In other words, Scripture teaches us that when God is pushed out of a culture, even the most basic human restraints begin to fail.
This does not excuse sin. It explains it.
We are living in a time when wrong is excused, violence is normalized, authority is mocked, and self is enthroned. Children are increasingly shaped more by screens than by parents, more by outrage than by truth, more by impulse than by conscience. Add untreated mental illness, substance abuse, isolation, and spiritual emptiness—and the results can be catastrophic. We are witnessing it before our very eyes.
Still, we must tread carefully here. This matter must be approached with a tender humility.
Most people who struggle mentally or emotionally do NOT become violent. Most families who experience conflict do NOT end in tragedy. These headlines represent extreme breakdowns, not everyday life. But they are warning signs—like tremors before a larger collapse. We have been increasingly experiencing more and more tremors lately.

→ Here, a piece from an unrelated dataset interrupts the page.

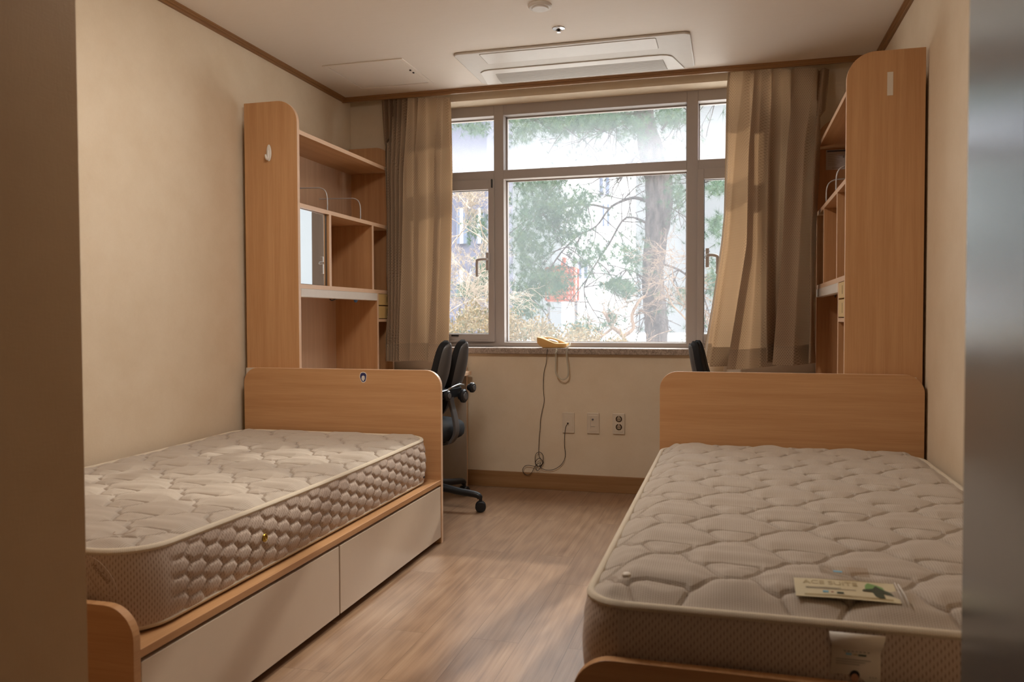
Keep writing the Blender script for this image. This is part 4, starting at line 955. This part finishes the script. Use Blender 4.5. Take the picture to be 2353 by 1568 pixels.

They remind us that something deeper is wrong—deeper than politics, economics, or social trends. This is a heart issue.
The Bible says, “The heart is deceitful above all things, and desperately wicked” (Jeremiah 17:9). When the heart is untethered from God, there is no limit to how far it can drift.
Yet even here, Scripture does not leave us in despair.
Isaiah 49 does not end with abandonment. After acknowledging that even mothers may forget, God says:
“Yet will I not forget thee. Behold, I have graven thee upon the palms of my hands” (Isaiah 49:15–16).
Human love can fail. God’s love does not. God still loves and God is still reaching out!
In times like these, the answer is not fear—but return.
Return to God.
Return to truth.
Return to teaching children right from wrong.
Return to listening, not just reacting.
Return to faith, prayer, and community.
And perhaps most importantly, return to compassion—for families who are grieving, for communities that are shaken, and for a world that is deeply broken.
We must come together again to love and support one another.
These tragedies should not make us cynical. They should make us humble. They should make us vigilant. And they should remind us why the gospel still matters so much.
Because when natural affection fails, only supernatural grace can heal what is broken.